Unter Tränen hatte Familienpatriarch Wolfgang Porsche nach einem gescheiterten Übernahmeversuch 2009 die Kontrolle über die Porsche AG an den Volkswagen-Konzern abgeben müssen – ein Konstrukt mit starkem Einfluss durch das Land Niedersachsen und den mächtigen Betriebsrat. Dass der Börsengang gelingt, war den Familien daher ein großes Anliegen. Blume zog ihn trotz widriger Umstände kurz nach Amtsübernahme durch, es wurde gemessen an der Marktbewertung der größte Börsengang in Europa überhaupt.
China-Strategie
Im April kündigte VW an, seine Entscheidungs- und Entwicklungsprozesse in China zu beschleunigen. Dafür soll eine Milliarde Euro in ein neues Entwicklungs-, Innovations- und Beschaffungszentrum für voll vernetzte Elektroautos fließen.
VW hat im Riesenmarkt China seit einigen Jahren Probleme, mit der billigen Konkurrenz bei Elektroautos klarzukommen. Anfang des Jahres verlor die Marke VW Pkw ihre seit Jahrzehnten gehaltene Marktführerschaft an den Elektroautobauer BYD. Vor allem bei digitaler Vernetzung liefert Volkswagen im Innenraum den chinesischen Kunden nicht das, was die sich wünschen. Blume will mit den Produkten in China wieder näher am Puls der Kunden sein. China ist der wichtigste Einzelmarkt der Wolfsburger.
Was Blume noch an Arbeit vor sich hat
Blume hat trotz seiner bereits getroffenen Entscheidungen noch viel zu tun. Allen voran die renditeschwache Kernmarke VW Pkw, die auch nach mehreren Sparrunden und Umgruppierungen weiter Probleme hat, eine auskömmliche Rendite zu erwirtschaften. Daher sollen in den kommenden Jahren Milliarden an Ergebnisverbesserungen eingefahren werden.
Die Kernmarke spielt für den gesamten Konzern eine zentrale Rolle. Blume will für deutlich mehr gemeinsame Produktion mit anderen Marken in den Werken sorgen, um rentabler zu werden. Außerdem soll im Vertrieb bei den Händlern gespart werden.

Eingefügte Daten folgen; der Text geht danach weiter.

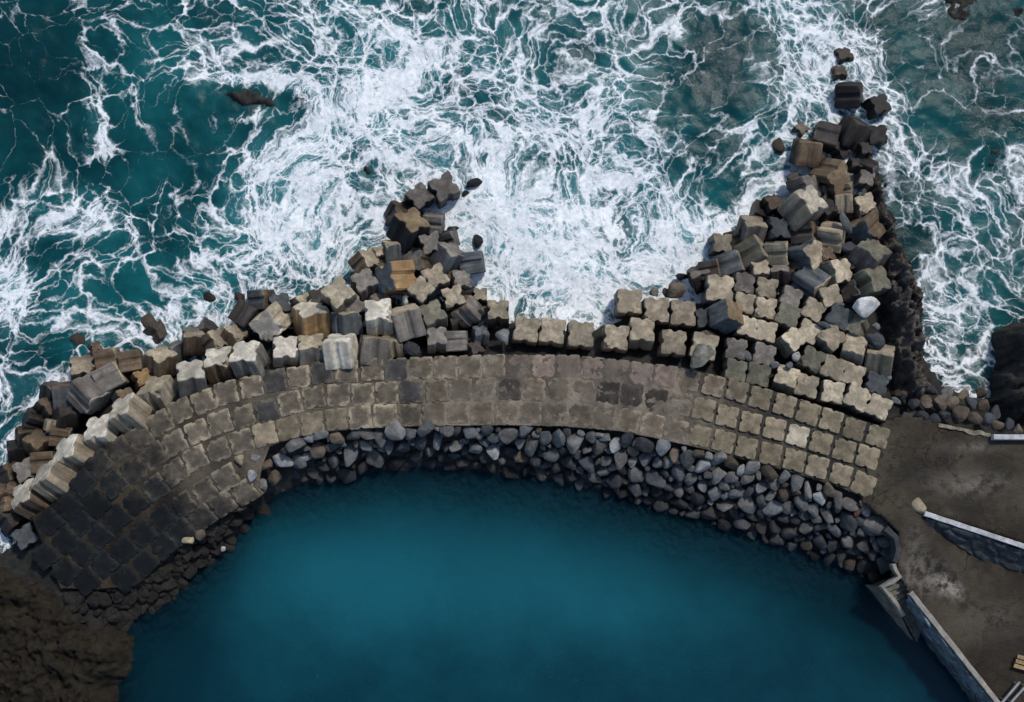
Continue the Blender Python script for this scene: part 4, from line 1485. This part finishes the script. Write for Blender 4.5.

Ohne eine Senkung der Arbeitskosten werde es nicht gehen, räumte vergangene Woche Finanzchef Arno Antlitz ein. Dabei ist zunächst nur im Gespräch, dass frei werdende Stellen oft nicht nachbesetzt werden sollen. Die Details von Sparvorhaben sind aber oft knifflig. Derzeit ist Betriebsratschefin Daniela Cavallo Blume noch wohlgesonnen. Die Details des Sparprogramms sollen bis Oktober stehen.
Blume hat sich zudem zum Ziel gesetzt, stärker auf den Kapitalmarkt zuzugehen, um den Börsenwert des Konzerns zu heben. Doch die VW-Vorzugsaktie ist aktuell mit gut 122 Euro rund 20 Euro weniger wert als bei seiner Amtsübernahme. Porsche-AG-Aktionäre haben seit Börsengang gut ein Drittel mehr im Depot. Zudem: Investoren sind weiter sehr skeptisch, ob Blumes Doppelchefposten wegen möglicher Interessenkonflikte zu ihrem Besten ist.